The Death of Stalin ***

Who would’ve thought the struggle for Communist power could be this funny?  

Is it worth $10? Yes 

Moscow, 1953. Josef Stalin unexpectedly dies of a cerebral hemorrhage. The Central Committee of the Communist Party descends into chaos, plotting, maneuvering, and manipulating to seize power. This sounds like great drama, and in real life no doubt it was for outside observers. In the hands of director Armando Iannucci, however, “The Death of Stalin” is a farce, a darkly funny look at the murderous and conniving men who revered, but mostly feared, their homicidal dictator.  

We know it’s not to be taken seriously for a variety of reasons. A French graphic novel of the same name inspired the premise, and graphic novels are nothing if not surreal. The non-Russian cast doesn’t bother to speak in Russian accents. The lighthearted opening moments, in which a concert that just finished needs to be redone so it can be recorded for Stalin, nicely sets the tone for the rest of the film. Then there’s this: The film was banned in Russia two days before its scheduled release for many reasons including, according to the Culture Ministry’s advisory board, that “the film desecrates our historical symbols.”

So, good, we can comfortably laugh at murder instructions, death lists, and inviting Catholic bishops to a Communist dictator’s funeral without worrying that any of it will be taken seriously. Best of all, it’s darn funny!

The main players are as reprehensible and yet oddly likeable as they come. Next in line to succeed Stalin is Georgy Malenkov (Jeffrey Tambor), though it’s obvious early on that he has neither the brains nor the cunning to hold on to the position for long. Scheming right behind him – and against one another – are Nikita Khrushchev (Steve Buscemi) and Lavrenti Beria (Simon Russell Beale), each of whom abuses his power in some way to try to oust the other. Another factor is Vyacheslav Molotov (Michael Palin), who unbeknownst to him was placed on a “death list” the day before Stalin died.

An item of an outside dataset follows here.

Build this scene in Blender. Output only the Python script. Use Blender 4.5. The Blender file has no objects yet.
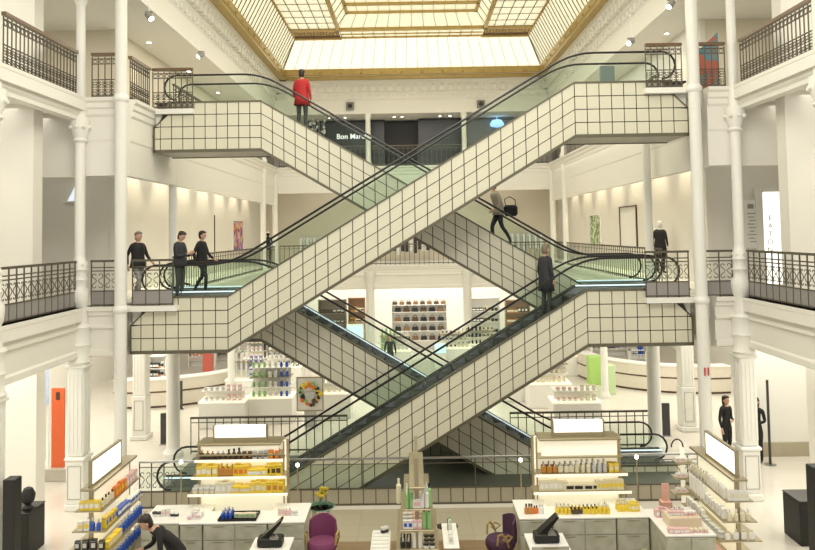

The politicians have one another, public perception, and Stalin’s family to deal with, and that’s no easy task. Stalin’s daughter Svetlana (Andrea Riseborough) is an emotional wreck, and his son, Vasily (Rupert Friend), is an alcoholic emotional wreck. In one scene Vasily, in a drunken rant, believes the Central Committee stole his father’s brain and sold it to the U.S.

You don’t see farce like “The Death of Stalin” very often on movie screens. The filmmakers have taken the true story of the battle for power after Stalin’s death and made a mockery out of it, with each high-ranking official in some way looking like an absurd buffoon with few (or in the case of Beria, no) redeeming qualities. This is far-fetched, silly and biting, and a better movie because it doesn’t skimp on any of those three things.

Did you know?
The film was released in the U.K. in October 2017 and received two BAFTA (British Oscar) nominations: For Best Screenplay and Outstanding British Film.